浜プランの取組地区数

5 5 4 地区
※2023年3月末時点

伊江漁業協同組合

伊江村地域水産業再生委員会

陸上養殖技術の確立と観光漁業の推進
着実な施設整備で離島地域の水産業振興に貢献

伊江島周辺は豊かな漁場である一方、離島という大きな地理上の不利を抱え、年々増加する輸送経費の負担、漁業者の高齢化・後継者不足など漁業を取り巻く環境は厳しい状況が続いていた。このような中、スジアオノリの陸上養殖など施設整備に向けた取組を着実に進め、島嶼地域の水産業振興を図った伊江村地域水産業再生委員会の取組をご紹介!

目次

離島地域での浮魚礁敷設による漁場環境の整備

伊江村は、沖縄県の本部半島の北西9kmの洋上に位置する、一島一村の離島で、ソデイカやマグロの一本釣り、底魚の延縄漁業を中心とした漁船漁業が盛んだ。
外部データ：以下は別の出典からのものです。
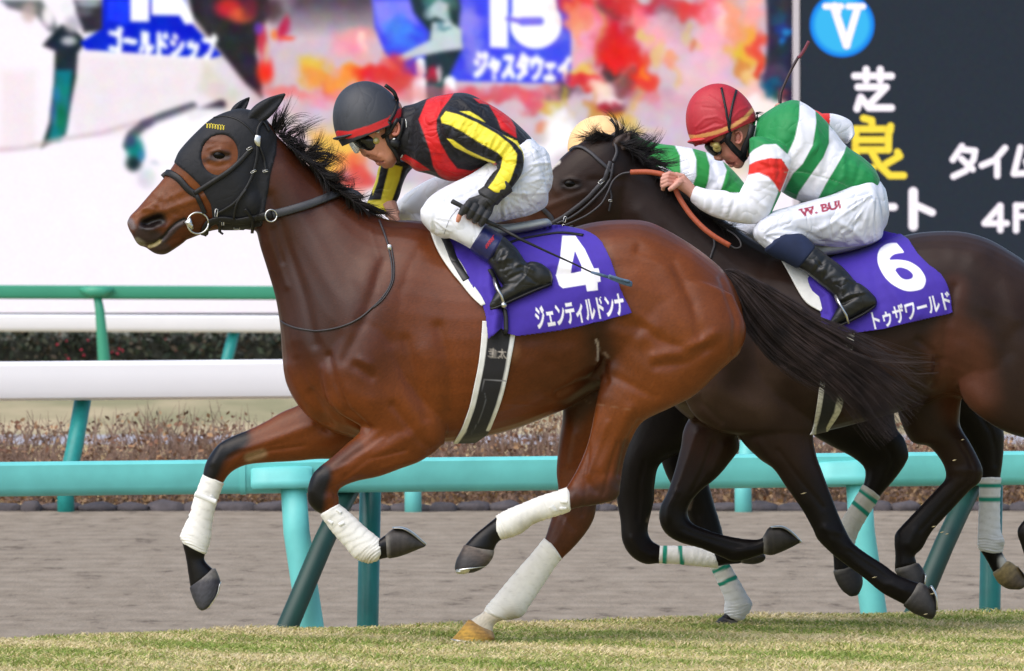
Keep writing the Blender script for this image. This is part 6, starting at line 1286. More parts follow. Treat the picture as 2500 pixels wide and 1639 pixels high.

養殖業では、モズクのほか、ヤイトハタやハマフエフキなどの魚類養殖が行われており、魚介類の豊富な地域だ。島の周辺は、豊かな漁場となっているが、離島という大きな地理上の不利を抱えるなか、年々増加する輸送経費の負担に加え、漁業者の高齢化と後継者の不足、老朽化した漁船の維持管理費の増加などにより、漁業を取り巻く環境は厳しさを増している。伊江村地域では、島の近海に浮魚礁を敷設することで漁場環境の整備を行い、新たな漁場を創出した。浮漁礁周辺に寄り集まったマグロを釣獲することで、漁獲量の増大を図り、漁業収入の向上に繋げた。

産学官が連携したスジアオノリの陸上養殖で持続可能な漁業を推進

浜プランにおける取組の一つが、スジアオノリの陸上養殖である。スジアオノリは近年、国内において供給が不足し高価な海藻となっていることから、陸上養殖での生産に取り組んだ。検討段階から、高知大学や株式会社阿波市場などと連携して技術開発を行い、同地域の関係者が知恵を出し合って生産方法を考案した。試験栽培の実施にあたっては、県や村とも連携し、地域が一体となり取り組んだ。その結果、陸上養殖場の施設整備が2022年度の国の整備事業に採択された。今後は、加工や流通などについてもさらに検討を重ね、本格的な産業化を目指していく。

観光漁業の推進と地域の活性化

サンゴ礁の保全活動では、サンゴの移植に取り組み、観光資源であるサンゴ礁を保護し、食害生物の除去による漁場環境の保全に努めた。また、サンゴの保全を推進することにより、観光漁業による収入を確保するだけでなく、環境を守る面から水産業の発展に寄与した。このほか、養殖モズクを利用した加工品の開発、島の子供たちを対象とした魚食普及活動、民泊事業と連携した観光漁業の推進などを行う。多分野にわたるこれらの取組に多くの人々が積極的に関わり、漁場の保全、水産物の生産性の向上、地域の活性化に効果を上げた。新たな漁業所得の確保や高齢漁業者の雇用創出などにおいて、可能性を広げた同地域の取組は、全国の島嶼地域においても大いに参考となる事例だ。